There’s only one thing to do. Even though the hour is late, they must immediately go back to Jerusalem and tell the disciples and the others gathered with them this astounding news.

Jesus still comes to journey with us in our everyday life. He still comes us to teach us about Himself and about his care for us.

  • We may be simply on our life journey;
  • we may be deeply involved at work;
  • we may be simply involved in the ordinary activities that every day holds.
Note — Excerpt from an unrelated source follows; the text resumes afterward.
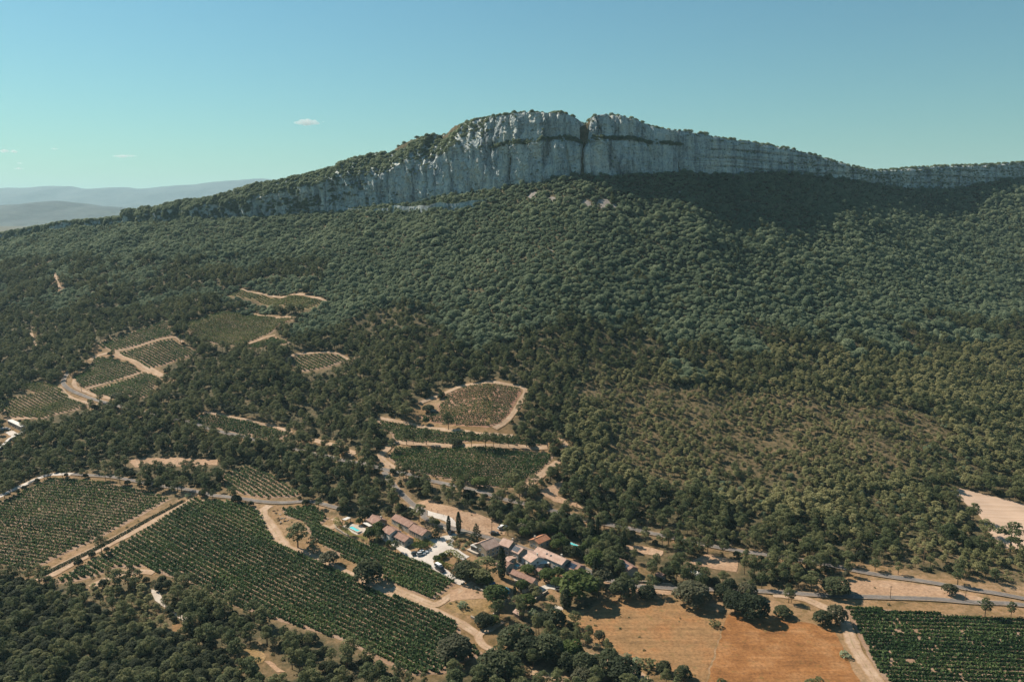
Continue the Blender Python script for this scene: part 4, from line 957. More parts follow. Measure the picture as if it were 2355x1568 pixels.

We sometimes do not understand his teachings any better than those original disciples, but it is Jesus himself who says to those disciples, and to us, “It is to your advantage that I go away, back to heaven, for when I go away, I will send the Helper, the Holy Spirit, to be with you wherever you are.” (John 16:7) “There will be no limits to my presence. There will be no time or place constraints to my presence with you.”

Today is the Second Sunday of Easter. It is a day meant for assurance that even though the Risen Christ may not be physically with us, He is ever present to be our Helper. What do you need from Him today? Tell Him. He hears and answers. It was for each of us that He died and rose again. He continues to invite us to follow Him.